Make No Mistake: There's Deep Concern
In State Government Over Budget
By Dick Pettys
InsiderAdvantage Georgia
(7/22/08) Gov. Sonny Perdue was careful last week to keep any trace
of alarm out of his voice when he announced he had to tap the state’s
reserves by $600 million to make ends meet when the fiscal year
ended on June 30.
“There’s no emergency,” he said, expressing confidence
that the state’s economy will rebound faster than the nation’s
and that the same kind of tight money management he used in 2003
and 2004 will see the state through the current rough patch. (Plus,
even after that $600 million hit on the rainy day fund, there’s
still $900 million in the kitty.)
But the news clearly wasn’t good, and while top state officials
don’t want to talk too much gloom and doom, there is deep
concern in government about what the future may hold.

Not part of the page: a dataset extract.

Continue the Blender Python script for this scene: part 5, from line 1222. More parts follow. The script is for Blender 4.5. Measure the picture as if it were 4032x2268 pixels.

For example: Sen. Jack Hill, R-Reidsville, chairman of the Senate
Appropriations Committee, has raised the question of whether a special
session might be needed if it is determined that the nearly two
dozen tax-cutting bills approved by the Legislature this year while
things looked somewhat rosier might need to be adjusted to take
effect at a later date.
(According to the Georgia Budget and Policy Institute, the state
will take a tax hit of as much as $165 million from the cumulative
effect of those measures.)
“I don’t know if a special session is a good idea or
not, but we can’t wait six months to see how bad this is going
to get,” Hill said. “If it continues to slide, the 3.5
percent (in reductions the governor has ordered state agencies to
find) is not sufficient.”
Here’s the problem: state revenue collections were expected
to grow by 2.5 percent during the fiscal year which ended June 30
(compared to collections during the previous fiscal year.) Instead,
they were down a little more than 1 percent.
The problem is compounded in the new budget year, because the new
spending level is based on growth of 4 percent to 5 percent over
the growth that failed to materialize in the just-ended year. So
to meet the current year’s budget, the state now needs growth
of 8 percent to 9 percent.
No one expects the state to come anywhere close to that, but how
wide of the mark it falls will depend on how the economy fares.
So what, exactly, will the economy do?
Perdue told reporters last week that’s one of his biggest
frustrations.
“In major trends upward and downward, we have wise economists
in this state but they’re not very helpful in times of great
trend changes … In times of great trend changes, economic
forecasts are not all that accurate or helpful,” he said.
That’s a good part of why the Senate’s Jack Hill is
concerned.
At a recent meeting between Perdue and legislative leaders, Hill
said he asked whether anybody could say yet whether the slide has
hit bottom.
Said Hill: “When Governor Perdue came into office, we were
in a slide and Governor Barnes had not revealed it to anybody. The
problem was, everybody was wrong about how deep it was. It didn’t
get better and it didn’t get better.”
But there is some good news, he said. “We’re at the
beginning of the (fiscal) year and I just think we need to build
some contingency plans, and some of them you couldn’t implement
easily without a special session. If it is determined that some
of the tax cuts and tax incentives make less sense now than four
months ago, maybe we could delay some of them.”
GBPI expects the state to lose $50 million this year from a special
income tax credit for contributions to student scholarship organization,
nearly $13 million from the annual sales tax holiday, $11.5 million
in sales taxes lost through an exemption for manufacturing machinery
and $11.5 million from new tax incentives for high-deductible health
plans, among others.
To some, it’s an open question how deep the cuts will have
to be this year and whether Perdue can protect QBE and health services
from the knife, as he has said he’d like to do.
Perdue told reporters last week that he’d like to protect
education and health care, but if the bleeding hasn’t stopped
by the end of the first quarter, “We’ll have to look
at those options.”
Timing is everything, Hill said. “It gets harder every month
that goes by because departments will have been spending and you
have less latitude.”
Like Perdue, Hill doesn’t want to start a panic among state
employees.
“We don’t need to plant the idea of panic because it’s
just not so. What we want people to know is, we’re prepared
for tough times and we’re going to continue to handle it in
a business-like way. There’s going to be some bad news printed
(in the newspapers) when agencies cut their 3.5 percent. All of
us have to help convince the public that we’re well prepared,
but there’s going to have to be some hard decisions, and everybody
should get on the same page. I think the public will applaud it.”